Sustaining Client Advisory Board Membership: Keep Your Foot on the Gas

gaspedalIf there is one thing we have learned about Client Advisory Board membership it is that you are never done.  While the initial blast of recruiting is the most critical and time consuming to get your Council off to the right start, sustaining that membership over time is a task that requires ongoing vigilance and attention.

Here are some of the common challenges we see when it comes to membership for you to consider when you are planning your efforts.

  • Executive turnover – into new roles, new jobs within and outside the company – occurs with a fair amount of frequency.  A stable, interactive group of 15 members can suddenly become 10 or 11 from one meeting to the next.
  • Client relationship stability is harder to predict in these times of cost pressure and vendor scrutiny.  Your executive member may still be a raving fan, but some other executive new to his or her company may come in with their own posse of vendor favorites, influencing purchasing across the board.  Or you may encounter other relationship challenges, making that member’s participation in an advisory role much less desired or optimal over time.
  • The schedule challenge experienced by most executives by nature makes it hard for them to take time away from the office, and there are always a few executives that cannot make Council meetings.  This can turn into a permanent situation for some, which ties up valuable membership slots, and robs you of your chance to tap strategic advice and counsel.  At some point you have to determine when they have de facto quit by virtue of their non-attendance.
  • Keeping it fresh helps to reinvigorate the advice you receive, and the ideas that you hear.  It is good to periodically bring in new blood even to a very stable group to make sure that both you and your client members benefit from innovative thinking and varied experiences.
  • Lead time to recruit new members often gets overlooked, as companies scramble to fill suddenly vacant slots.  It can take many more weeks – even months – than you expect to get your client reps and sales teams into the process and arrive at solid nominations that accept your invitation.

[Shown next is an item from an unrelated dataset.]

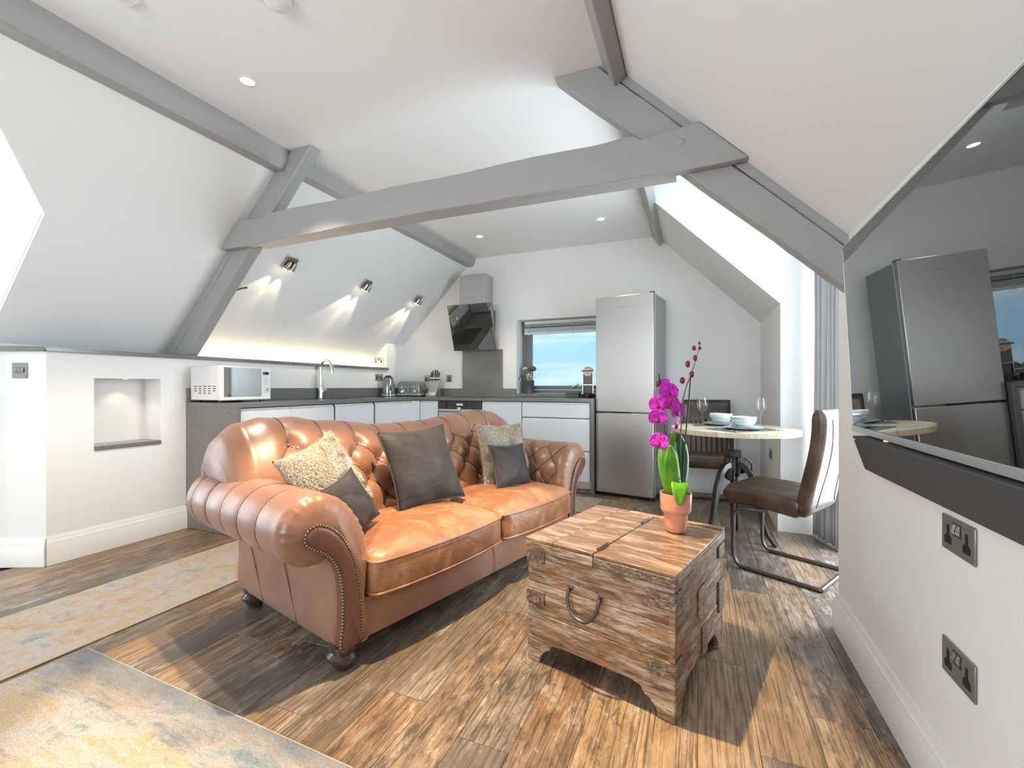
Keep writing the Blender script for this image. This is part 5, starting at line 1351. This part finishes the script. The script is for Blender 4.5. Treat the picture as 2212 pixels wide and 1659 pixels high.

In the course of helping clients navigate these challenges, we have developed a set of guidelines to keep the membership fresh and vibrant.

  1. Maintain a live pipeline – actively solicit nominations and proactively target potential members among your client base, even if you have no open slots.  Revisit the pipeline targets once a quarter with the client rep and in the revenue tracking system to make sure candidates are still viable.
  2. Systematize recruiting – embed the Client Advisory Board nomination process into your client and business leadership process.  Make it part of quarterly client review calls, or integrate it into monthly leadership meetings so that it becomes part of the ongoing conversation, just like lead generation and nurturing or other key aspects of growing and sustaining the business.
  3. Enlist senior leadership support – Advisory Council recruiting happens most effectively and efficiently when your senior leaders make it clear that this is a top priority for the business.  Getting your senior leaders to actually sponsor and propose nominations is another way we have found to amp up responsiveness and results.
  4. Set term limits – having explicit term limits for your Board or Council members helps to manage the flow and the expectations of members for their service on the Board, and create a cadence for keeping the recruiting effort alive.  It also allows you to roll off less effective members without offense.  You can always extend terms by mutual agreement for those who wish to continue, but it is a good discipline to keep you and your clients focused on getting value from their participation.

So don’t stop recruiting – there is always a good new member waiting to collaborate and keep your Client Advisory Board humming and on track.